What Makes a Good Marketing Data Analyst?

Whereas the first three roles above require marketers with an understanding of numbers, the traditional marketing data analyst role requires a numbers wizard with an understanding of marketing. In fact, many marketing data analyst job listings call for a degree in a quantitative field such as applied mathematics, statistics, economics, or data science.
And once again, communication skills are key. As a marketing analyst, you’ll be translating raw data and technical terms into insights and strategy recommendations that will help inform business decisions. Being able to explain the technical aspects in “plain language” is critical to making a persuasive presentation.
If you thought you noticed some similarities among these roles, you’re right! They’re all perfect for someone who has a comfort with numbers and loves to measure, test, and analyze data, and then do it all over again. They also all require strong communication skills, creativity, curiosity, and “outside-the-box” thinking. In fact, you’d be hard-pressed to find a marketing role that doesn’t place a premium on being an effective communicator.

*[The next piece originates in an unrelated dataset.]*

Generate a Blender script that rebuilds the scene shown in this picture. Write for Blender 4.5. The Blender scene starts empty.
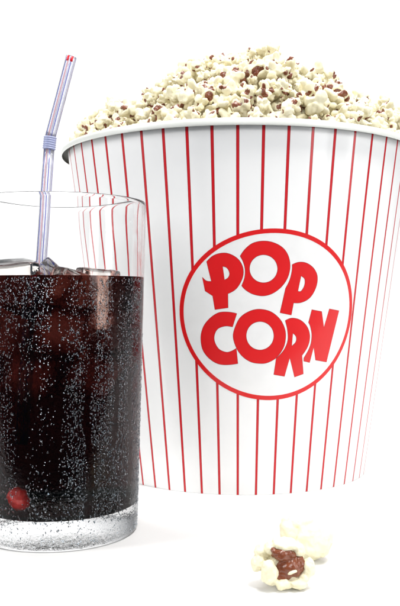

Marketing is no longer the sole bastion of 1960s-era Madison Avenue ad men, sipping bourbon and telling stories for TV and print advertisements. Sure, there will likely always be a place for this kind of clever and creative storytelling, but now there’s a lot more room for people who love numbers, too.
Now, as marketers, we can test, measure, and turn on a dime. In this digital marketing era—to the delight of the data geeks among us—almost everything is quantifiable and measurable.